M'Liss
Summary
An unvarnished mining hamlet, baked by Sierra sun and merciless grit, shelters M’Liss—a half-feral waif whose tattered dress whips about her knees like a battle standard. Her father, ‘Bummer’ Smith, once a prospector of legendary appetite, now drowns in whiskey and nostalgia, leaving his daughter to roam gulches and saloons with the swagger of a cocksure adult trapped in a child’s gaunt frame. When a stranger—an itinerant schoolmaster whose spectacles gleam with bookish idealism—arrives on a mule, the camp’s disequilibrium sharpens; he boards in the same tilted cabin where M’Liss nightly fends off drunks, cardsharps, and the slow rot of hope.
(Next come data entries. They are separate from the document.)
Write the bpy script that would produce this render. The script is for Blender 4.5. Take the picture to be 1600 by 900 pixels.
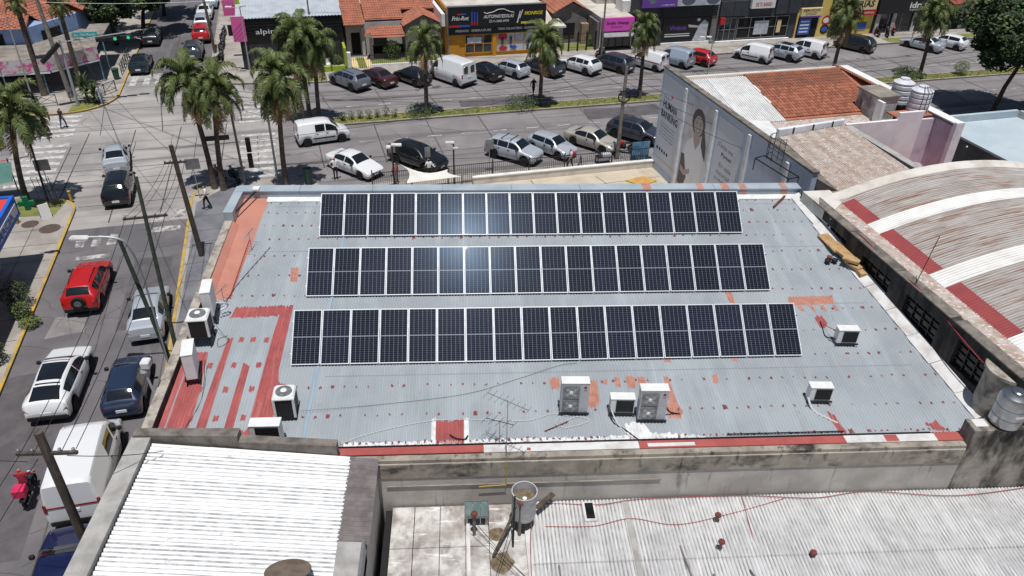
import bpy, bmesh, math, random
from math import sin, cos, pi, radians, sqrt, atan2, hypot, floor
from mathutils import Vector, Matrix
for o in list(bpy.data.objects): bpy.data.objects.remove(o)
SC = bpy.context.scene
COL = SC.collection
R = random.Random(7)
# ------------------------------------------------------------------ camera
PITCH, ROLL, YAW = radians(33.261), radians(1.642), radians(4.349)
fw = Vector((sin(YAW)*cos(PITCH), cos(YAW)*cos(PITCH), -sin(PITCH)))
rt0 = Vector((cos(YAW), -sin(YAW), 0)); up0 = rt0.cross(fw)
rt = cos(ROLL)*rt0 + sin(ROLL)*up0; up = -sin(ROLL)*rt0 + cos(ROLL)*up0
cam = bpy.data.cameras.new('camera'); camo = bpy.data.objects.new('camera', cam); COL.objects.link(camo)
cam.sensor_width = 36.0; cam.lens = 36.0*1210.19/1600.0; cam.clip_start = .1; cam.clip_end = 3000
mw = Matrix((rt, up, -fw)).transposed().to_4x4(); mw.translation = Vector((0, 0, 24.16)); camo.matrix_world = mw
SC.camera = camo
# ------------------------------------------------------------------ sky, sun, exposure
SUN_EL = radians(77.35); SH = Vector((-.03, 1, 0)).normalized()      # SH: the way shadows fall on the ground
sdir = Vector((-SH.x*cos(SUN_EL), -SH.y*cos(SUN_EL), sin(SUN_EL)))
w = bpy.data.worlds.new('World'); SC.world = w; w.use_nodes = True
nt = w.node_tree; bg = nt.nodes['Background']
sky = nt.nodes.new('ShaderNodeTexSky'); sky.sky_type = 'NISHITA'; sky.sun_disc = False
sky.sun_elevation = SUN_EL; sky.sun_rotation = atan2(sdir.x, sdir.y); sky.air_density = 1.0; sky.dust_density = .6
nt.links.new(sky.outputs[0], bg.inputs[0]); bg.inputs[1].default_value = .052
sl = bpy.data.lights.new('sun', 'SUN'); sl.energy = 3.9; sl.angle = radians(.53); sl.color = (1, .978, .945)
so = bpy.data.objects.new('sun', sl); COL.objects.link(so); so.rotation_euler = sdir.to_track_quat('Z', 'Y').to_euler()
SC.render.engine = 'CYCLES'
SC.view_settings.view_transform = 'Standard'; SC.view_settings.look = 'None'
SC.view_settings.exposure = 0.0; SC.view_settings.gamma = 1.0; SC.view_settings.use_curve_mapping = False
SC.cycles.max_bounces = 6; SC.cycles.diffuse_bounces = 3; SC.cycles.glossy_bounces = 3
# ------------------------------------------------------------------ helpers
A12 = radians(12); CA, SA = cos(A12), sin(A12)
def XY(u, v): return (u*CA - v*SA, u*SA + v*CA)          # street frame (u along the avenue, v away) -> world
def s(r, g=None, b=None):
    if g is None: g = b = r
    f = lambda c: ((c/255+.055)/1.055)**2.4 if c > 10 else c/255/12.92
    return (f(r), f(g), f(b), 1)
KIDS = {}
def link(o, parent=None):
    COL.objects.link(o)
    if parent is not None: o.parent = parent; KIDS.setdefault(parent.name, []).append(o)
    return o
def tag(o, label=None, cat=None, group=None, kind=None):
    if label: o['label'] = label
    if cat: o['category'] = cat
    if group: o['group'] = group
    if kind: o['kind'] = kind
    return o
def thing(name, label, cat, loc=(0, 0, 0), rz=0, group=None):
    o = bpy.data.objects.new(name, None); o.empty_display_size = .2; COL.objects.link(o)
    o.location = loc; o.rotation_euler = (0, 0, rz)
    return tag(o, label, cat, group)
def inst(name, me, parent=None, loc=(0, 0, 0), rot=(0, 0, 0), sc=(1, 1, 1)):
    o = bpy.data.objects.new(name, me); link(o, parent); o.location = loc; o.rotation_euler = rot; o.scale = sc
    return o
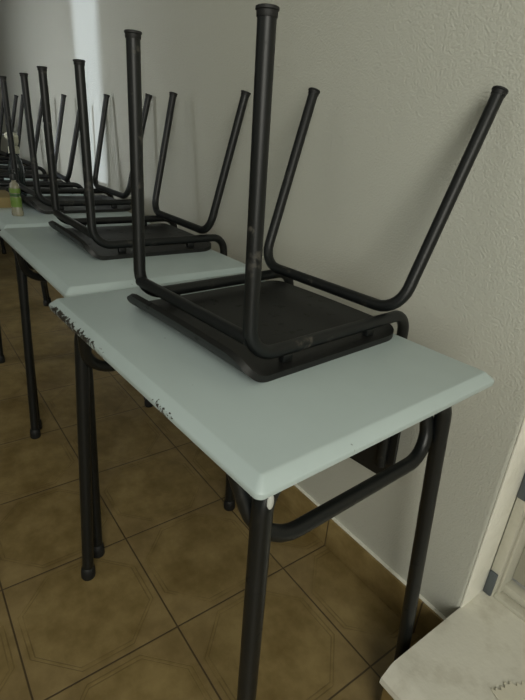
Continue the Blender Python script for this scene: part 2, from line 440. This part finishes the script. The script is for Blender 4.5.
for i, (x, y, a, lab) in enumerate(spots):
    c = make_chair(lab, 0.243, 0.440) if i == 0 else copy_tree(chair2)
    if i == 0: chair2 = c
    c.location = (x, y, DH); c.rotation_euler.z = a; c['label'] = lab

# ------------------------------------------------------------------ small things on the desks
def simple(name, col, rough=0.4, trans=0.0, ior=1.45):
    m, nt, b = new_mat(name, rough)
    v = coord(nt); f = noise(nt, v, 30, 3)
    nt.links.new(mixc(nt, f, tuple(c*0.88 for c in col), col), b.inputs['Base Color'])
    b.inputs['Transmission Weight'].default_value = trans; b.inputs['IOR'].default_value = ior
    return m
M_CLEAR = simple('cloudy_clear_plastic', (0.48, 0.46, 0.34), 0.18, 0.6)
M_SMOKE = simple('dark_clear_plastic', (0.035, 0.045, 0.045), 0.12, 0.25)
M_IVORY = simple('ivory_trigger_plastic', (0.60, 0.60, 0.47), 0.4)
M_GREEN = simple('green_label_print', (0.12, 0.20, 0.035), 0.5)
M_DKGREEN = simple('dark_green_label_print', (0.035, 0.085, 0.025), 0.5)
M_BLACKCAP = simple('black_plastic_cap', (0.015, 0.017, 0.017), 0.4)
M_YELLOW = simple('ochre_book_cover', (0.25, 0.19, 0.075), 0.6)
M_RED = simple('dull_red_book_band', (0.24, 0.10, 0.06), 0.6)
M_PAGES = simple('book_pages', (0.42, 0.38, 0.22), 0.8)
M_PAPER = simple('off_white_paper', (0.70, 0.67, 0.55), 0.8)

t = empty('hand_gel_bottle', (-1.575, 0.100, DH), 0.4, 'small clear bottle with green label in front of the spray bottle', 'bottle')
bm = bmesh.new(); add_lathe(bm, [(0, 0), (0.023, 0), (0.0255, 0.003), (0.0255, 0.012), (0.0235, 0.018), (0.0225, 0.092), (0.019, 0.104), (0.010, 0.112), (0.0095, 0.118), (0, 0.118)], 28, sx=0.84, sy=0.7)
obj('bottle_body', bm, M_CLEAR, t)
bm = bmesh.new(); add_lathe(bm, [(0.0229, 0.030), (0.0232, 0.031), (0.0230, 0.062), (0.0227, 0.063)], 28, sx=0.85, sy=0.72)
obj('label_band', bm, M_GREEN, t)
bm = bmesh.new(); add_lathe(bm, [(0.0228, 0.065), (0.0230, 0.066), (0.0228, 0.073), (0.0226, 0.074)], 28, sx=0.85, sy=0.72)
obj('label_stripe', bm, M_DKGREEN, t)
bm = bmesh.new(); add_lathe(bm, [(0.0226, 0.076), (0.0229, 0.077), (0.0226, 0.090), (0.0222, 0.091)], 28, sx=0.85, sy=0.72)
obj('label_band', bm, M_GREEN, t)
bm = bmesh.new(); add_lathe(bm, [(0, 0.117), (0.011, 0.117), (0.0115, 0.120), (0.0105, 0.137), (0.006, 0.140), (0.006, 0.150), (0, 0.151)], 20)
obj('bottle_cap', bm, M_BLACKCAP, t)

t = empty('spray_bottle', (-2.045, 0.203, DH), 3.5, 'dark clear spray bottle with ivory trigger head, behind the small green bottle', 'spray bottle')
bm = bmesh.new(); add_lathe(bm, [(0, 0), (0.033, 0), (0.036, 0.004), (0.036, 0.110), (0.034, 0.130), (0.025, 0.160), (0.017, 0.176), (0.015, 0.184), (0, 0.184)], 28, sx=1, sy=0.75)
obj('bottle_body', bm, M_SMOKE, t)
bm = bmesh.new(); add_lathe(bm, [(0, 0.180), (0.021, 0.180), (0.022, 0.182), (0.021, 0.207), (0.016, 0.210), (0, 0.210)], 24)
obj('collar', bm, M_IVORY, t)
bm = bmesh.new()
rings = []
for x, z0, z1, wd in ((-0.028, 0.232, 0.252, 0.009), (-0.016, 0.212, 0.262, 0.013), (0.006, 0.209, 0.266, 0.013), (0.022, 0.236, 0.264, 0.011), (0.046, 0.243, 0.260, 0.008)):
    rings.append([bm.verts.new(p) for p in ((x, -wd, z0), (x, wd, z0), (x, wd, z1), (x, -wd, z1))])
for a, b in zip(rings, rings[1:]):
    for k in range(4): bm.faces.new((a[k], a[(k+1) % 4], b[(k+1) % 4], b[k]))
bm.faces.new(rings[0]); bm.faces.new(rings[-1])
bmesh.ops.bevel(bm, geom=bm.edges[:], offset=0.003, segments=2, affect='EDGES')
obj('spray_head', bm, M_IVORY, t)
bm = tube([(0.020, 0, 0.243), (0.027, 0, 0.222), (0.022, 0, 0.196)], 0.0045, 0.02, 10); obj('trigger', bm, M_IVORY, t)
bm = bmesh.new(); add_lathe(bm, [(0, -0.004), (0.007, -0.004), (0.008, 0.0), (0.008, 0.010), (0, 0.011)], 16)
for v in bm.verts: v.co = Vector((0.046+v.co.z, v.co.x, 0.252+v.co.y))
obj('nozzle', bm, M_BLACKCAP, t)
t.scale = (1, 1, 0.93)

t = empty('closed_book', (-1.84, 0.030, DH), 0.0, 'closed ochre book lying flat on the desk behind the small green bottle', 'book')
obj('page_block', box((-0.105, -0.105, 0.003), (0.098, 0.100, 0.033), 0.001), M_PAGES, t, 30)
bm = bmesh.new(); add_box(bm, (-0.11, -0.11, 0), (0.10, 0.105, 0.003), 0.0008); add_box(bm, (-0.11, -0.11, 0.033), (0.10, 0.105, 0.036), 0.0008)
add_box(bm, (0.0985, -0.11, 0.0), (0.102, 0.105, 0.036), 0.0008)
obj('book_cover', bm, M_YELLOW, t, 30)
obj('spine_band', box((0.1021, -0.11, 0.016), (0.1028, -0.030, 0.027)), M_RED, t, 0)

# torn notebook page lying on the step, perforated edge towards the doorway
pg = bmesh.new()
ax = Vector((0.346, 0.938, 0)); bx_ = Vector((0.938, -0.346, 0)); o0 = Vector((0.129, 0.495, SZ+0.0006))
nu = 68; top, low = [], []
random.seed(9)
for i in range(nu+1):
    s = 0.21*i/nu
    if i in (0,): q = 0.0
    notch = (i % 4 in (1, 2)) and i > 1
    d = (0.0050 if notch else 0.0) + random.uniform(0, 0.0012) - (0.006*math.sin(min(max((s-0.025)/0.03, 0), 1)*PI))
    top.append(o0 + ax*s + bx_*d + Vector((0, 0, 0.0035*max(0, 1-i/24))))
    low.append(o0 + ax*s + bx_*0.15)
vt = []
for dz in (0, 0.0012):
    vt.append(([pg.verts.new(p+Vector((0, 0, dz))) for p in top], [pg.verts.new(p+Vector((0, 0, dz))) for p in low]))
for a, b in vt:
    for i in range(nu): pg.faces.new((a[i], a[i+1], b[i+1], b[i]))
for q in (0, 1):
    for i in range(nu): pg.faces.new((vt[0][q][i], vt[0][q][i+1], vt[1][q][i+1], vt[1][q][i]))
for i in (0, nu): pg.faces.new((vt[0][0][i], vt[0][1][i], vt[1][1][i], vt[1][0][i]))
o = obj('paper_sheet', pg, M_PAPER, None, 0); tag(o, 'off-white paper sheet with ragged torn edge lying on the white doorway step', 'paper')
Between broken slates and Shakespearean fragments she learns syllables that taste of mint and iron, discovering that language itself can be a pickaxe against despair. Yet prosperity’s mirage attracts the covetous eye of a crooked banker who engineers her father’s hanging for a crime he did not commit, thereby orphaning M’Liss in daylight rather than merely in practice. Bereft, she ricochets between a bordello’s back stairs and the town’s gallows hill, clutching a rag doll stitched from her father’s red flannel shirt. The banker’s accomplice—a smirking dandy with patent-leather boots—plots to auction her virginity beneath the pretense of guardianship, but the schoolmaster, now inflamed by both conscience and nascent desire, conspires with a taciturn Mexican woman whose face bears map-lines of prior revolutions. Their rebellion is staged in chiaroscuro: a night-time stampede of mules, lanterns hurled onto whiskey-soaked planks, and a miners’ tribunal convened by torchlight where M’Liss herself testifies—half-feral, half-eloquent—quoting Lear while holding a cocked derringer. The banker topples, not into poetic justice but into the muddy creek, where he drowns beneath a heap of fool’s gold. At dawn the surviving camp members pack what little remains; M’Liss, no longer child nor woman, stands on a boulder, hair aflame with sunrise, reciting verses to the departing mule train. The camera lingers on her eyes—neither triumphant nor broken—mirroring the Sierra escarpments that will swallow her legend by winter.